▶ [Stated task]: Begin with the first line below and retype each line exactly through the line containing "book('notebook', 'red hardback". Any pictures are to be left out.

▶ [Provided material]:
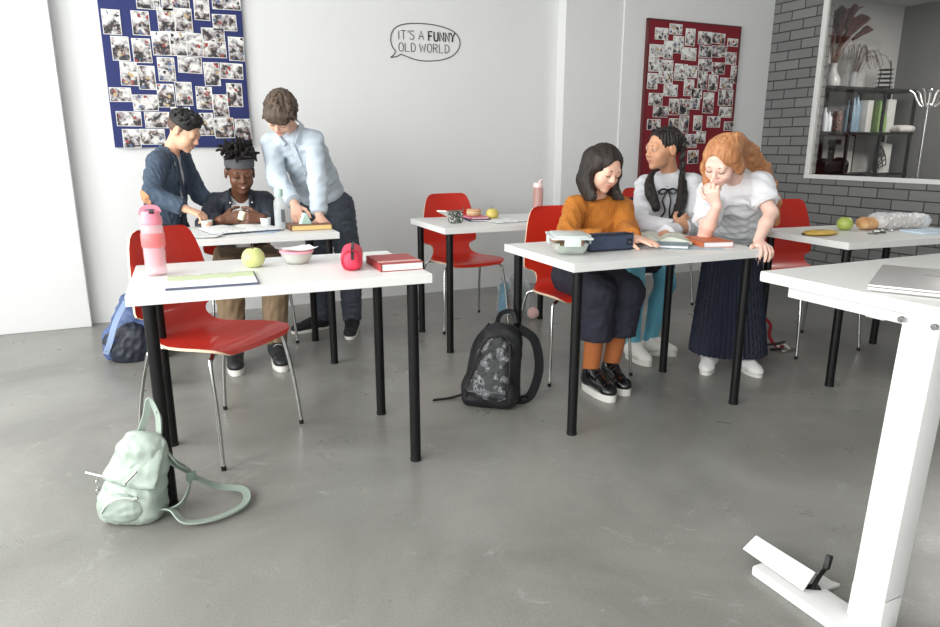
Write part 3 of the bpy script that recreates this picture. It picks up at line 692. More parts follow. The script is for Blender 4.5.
link('piping', merge(*[tube(smooth_path([(.034 * math.cos(a), s * .099, .04 + .037 * math.sin(a)) for a in np.linspace(0, 2 * PI, 16, endpoint=False)], 3, True), .0022, 8, True) for s in (-1,)]), mat('dark_coral', (168, 34, 58), .6), pc)
book('notebook', 'red hardback notebook with pale band at right end of near left table', 'notebook', .805, 2.475, TH, .165, .22, .03, R(-2), (160, 62, 62), (238, 238, 236), (222, 180, 172))

# ---- the boys' table
sheet('newspaper', 'large printed sheet hanging over the left end of the boys\' table', 'paper', .06, 3.86, TH, .44, .40, R(4), M_PR2, .004)
sheet('printed_page', 'loose printed page on the boys\' table, under the open magazine', 'paper', .19, 3.86, TH + .0035, .30, .42, R(-22), M_PR1, .008)
open_book('magazine', 'open magazine before the boy in grey headband', 'magazine', .40, 3.90, TH + .006, .38, .27, R(12), M_PR2, .006, .018)
gb = thing('glass_bottle', 'clear glass bottle with mint cap on the boys\' table', 'bottle', (.612, 3.90, TH))
M_GLS = clear('bottle_glass', (226, 232, 232), .38)
link('body', lathe([(.028, 0), (.031, .002), (.031, .14), (.029, .155), (.019, .172), (.018, .186)], 28), M_GLS, gb)
link('water', lathe([(.027, .004), (.0285, .006), (.0285, .105), (.027, .106)], 28), clear('water_clear', (186, 194, 198), .35), gb)
link('cap', lathe([(.0215, .180), (.023, .182), (.023, .216), (.021, .219)], 28), mat('mint_cap', (186, 214, 202), .5), gb)
link('label_panel', box(.012, -.0305, .075, .020, .001, .07), mat('dark_label', (92, 94, 98), .5), gb, False)
cu = thing('cup', 'small white cup beside the clear glass bottle', 'cup', (.545, 3.99, TH))
link('cup_wall', lathe([(.024, 0), (.0255, .001), (.0285, .055), (.0268, .055), (.024, .004)], 28), mat('white_plastic', (224, 228, 234), .4), cu)
book('book', 'ochre paged book with brown cover under the standing boy\'s hands', 'book', .755, 3.83, TH, .225, .16, .031, R(-1), (122, 84, 64), (226, 196, 130))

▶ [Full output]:
Write part 3 of the bpy script that recreates this picture. It picks up at line 692. More parts follow. The script is for Blender 4.5.
link('piping', merge(*[tube(smooth_path([(.034 * math.cos(a), s * .099, .04 + .037 * math.sin(a)) for a in np.linspace(0, 2 * PI, 16, endpoint=False)], 3, True), .0022, 8, True) for s in (-1,)]), mat('dark_coral', (168, 34, 58), .6), pc)
book('notebook', 'red hardback notebook with pale band at right end of near left table', 'notebook', .805, 2.475, TH, .165, .22, .03, R(-2), (160, 62, 62), (238, 238, 236), (222, 180, 172))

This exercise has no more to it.